1. A vibration generating device comprising:

a housing;

a diaphragm supported by the housing, and configured to generate sound by vibrating in a first direction; and

a vibration providing part attached to the housing, and configured to vibrate the housing,

wherein the vibration providing part vibrates the housing in the first direction at a first frequency, and vibrates the housing in a second direction at a second frequency lower than the first frequency.

2. The vibration generating device as claimed in claim 1, wherein a superimposed signal in which a signal at the first frequency and a signal at the second frequency are superimposed, is input, and

wherein the vibration providing part separates the superimposed signal into the signal at the first frequency and the signal at the second frequency, to vibrate the housing in the first direction at the first frequency, and vibrate the housing in a second direction at the second frequency.

3. The vibration generating device as claimed in claim 1, wherein the vibration providing part includes

an inside housing,

a vibrator contained in the inside housing,

an elastic supporter configured to support the vibrator to be capable of vibrating along the first direction and along the second direction, and

a magnetic drive part configured to drive the vibrator along the first direction and along the second direction by using magnetic forces,

wherein the magnetic drive part includes

a first magnetic field generating part arranged on a vibrator side, and

a second magnetic field generating part arranged on an inside housing side, as to be positioned on an extended line of the vibrator in a third direction orthogonal to the first direction and to the second direction,

wherein the elastic supporter is formed with a plate spring that includes

a plurality of folded parts each having a fold folded along the third direction, and

a flat part extending from one of the folded parts to another of the folded parts.

4. The vibration generating device as claimed in claim 1, wherein the vibration providing part includes

a first yoke,

a second yoke arranged to be opposite to the first yoke in the first direction,

a permanent magnet attached to a surface of the first yoke facing a second yoke, and

a first excitation coil and a second excitation coil attached to the second yoke to generate magnetic flux when being energized,

wherein the second yoke includes a base, and a first protruding part protruding from the base toward the first yoke, between the first excitation coil and the second excitation coil,

wherein the first excitation coil and the second excitation coil are arranged to have the first protruding part interposed in-between in the second direction,

wherein an axial core direction of the first excitation coil and the second excitation coil is parallel to the first direction,

wherein the permanent magnet includes a first region, a second region positioned on one side of the first region in the second direction, and a third region positioned on another side of the first region in the second direction,

wherein the first region is magnetized to be a first magnetic pole,

wherein the second region and the third region are magnetized to be second magnetic poles,

wherein the first region is opposite to the first protruding part,

wherein a boundary between the first region and the second region is opposite to the first excitation coil, and

wherein a boundary between the first region and the third region is opposite to the second excitation coil.
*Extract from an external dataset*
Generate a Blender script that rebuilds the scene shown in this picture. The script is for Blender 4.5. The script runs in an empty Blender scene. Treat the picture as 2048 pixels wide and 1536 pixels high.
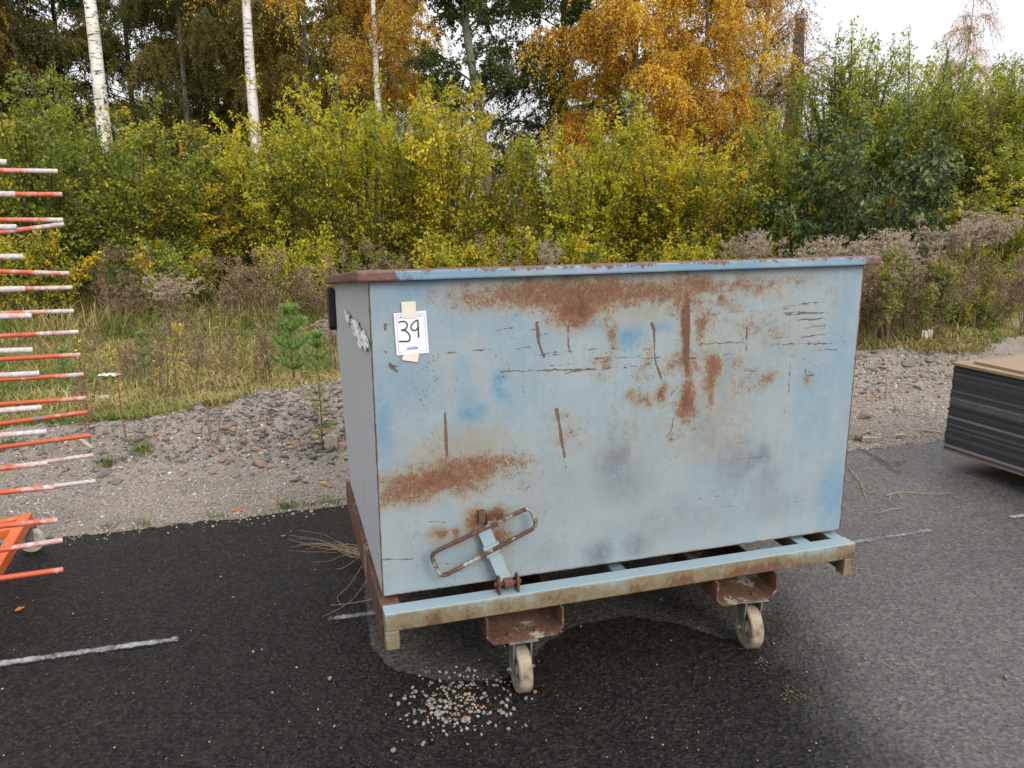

5. The vibration generating device as claimed in claim 1, wherein the first frequency is greater than or equal to 200 Hz and less than or equal to 6 kHz, and

wherein the second frequency is less than or equal to 600 Hz.

6. The vibration generating device as claimed in claim 1, wherein the housing includes a holder configured to hold the diaphragm, and

wherein as viewed in the first direction, part of the diaphragm overlapping the holder is fixed to the holder.

7. The vibration generating device as claimed in claim 1, wherein the diaphragm is integrally formed with the housing.

8. The vibration generating device as claimed in claim 1, wherein the housing and the diaphragm are made of synthetic resin or made of metal.